# Given exercise
Copy the listing below line for line, starting at its first line and ending with the line that has "scene = bpy.context.scene" in it. Add nothing.

# Raw data
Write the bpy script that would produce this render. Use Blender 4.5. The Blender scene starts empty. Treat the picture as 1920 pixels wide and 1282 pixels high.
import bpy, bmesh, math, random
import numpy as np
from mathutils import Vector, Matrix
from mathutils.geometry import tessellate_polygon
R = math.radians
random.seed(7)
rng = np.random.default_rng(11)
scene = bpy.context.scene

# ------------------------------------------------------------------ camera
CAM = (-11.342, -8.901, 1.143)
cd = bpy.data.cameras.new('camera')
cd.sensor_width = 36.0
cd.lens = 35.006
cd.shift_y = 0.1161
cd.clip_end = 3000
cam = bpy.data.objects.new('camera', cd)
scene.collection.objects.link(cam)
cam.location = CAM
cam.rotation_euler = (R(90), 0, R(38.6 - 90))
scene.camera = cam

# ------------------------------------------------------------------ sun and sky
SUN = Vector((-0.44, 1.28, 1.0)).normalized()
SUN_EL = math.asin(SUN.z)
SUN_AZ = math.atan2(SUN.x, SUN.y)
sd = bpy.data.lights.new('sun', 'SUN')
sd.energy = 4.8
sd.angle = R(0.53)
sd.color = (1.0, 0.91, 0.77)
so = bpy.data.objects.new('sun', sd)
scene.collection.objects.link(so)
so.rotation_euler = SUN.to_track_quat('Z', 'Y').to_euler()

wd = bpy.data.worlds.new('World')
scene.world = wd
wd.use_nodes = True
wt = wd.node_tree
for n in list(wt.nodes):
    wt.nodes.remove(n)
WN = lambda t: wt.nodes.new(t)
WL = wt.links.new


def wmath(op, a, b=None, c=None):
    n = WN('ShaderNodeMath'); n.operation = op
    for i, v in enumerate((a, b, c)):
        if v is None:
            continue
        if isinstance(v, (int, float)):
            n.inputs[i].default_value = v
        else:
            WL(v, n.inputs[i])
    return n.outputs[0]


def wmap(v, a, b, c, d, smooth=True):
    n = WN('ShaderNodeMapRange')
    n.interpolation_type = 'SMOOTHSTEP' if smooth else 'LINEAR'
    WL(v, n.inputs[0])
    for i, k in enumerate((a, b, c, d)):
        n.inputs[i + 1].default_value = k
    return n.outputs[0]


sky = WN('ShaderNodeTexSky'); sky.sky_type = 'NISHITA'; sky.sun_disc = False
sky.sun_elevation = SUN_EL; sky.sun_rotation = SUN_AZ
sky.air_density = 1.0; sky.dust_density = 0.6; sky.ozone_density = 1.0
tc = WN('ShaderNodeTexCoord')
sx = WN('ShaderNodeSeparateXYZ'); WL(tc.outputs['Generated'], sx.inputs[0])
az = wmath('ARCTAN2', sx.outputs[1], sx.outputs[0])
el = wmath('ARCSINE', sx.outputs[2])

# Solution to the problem
Write the bpy script that would produce this render. Use Blender 4.5. The Blender scene starts empty. Treat the picture as 1920 pixels wide and 1282 pixels high.
import bpy, bmesh, math, random
import numpy as np
from mathutils import Vector, Matrix
from mathutils.geometry import tessellate_polygon
R = math.radians
random.seed(7)
rng = np.random.default_rng(11)
scene = bpy.context.scene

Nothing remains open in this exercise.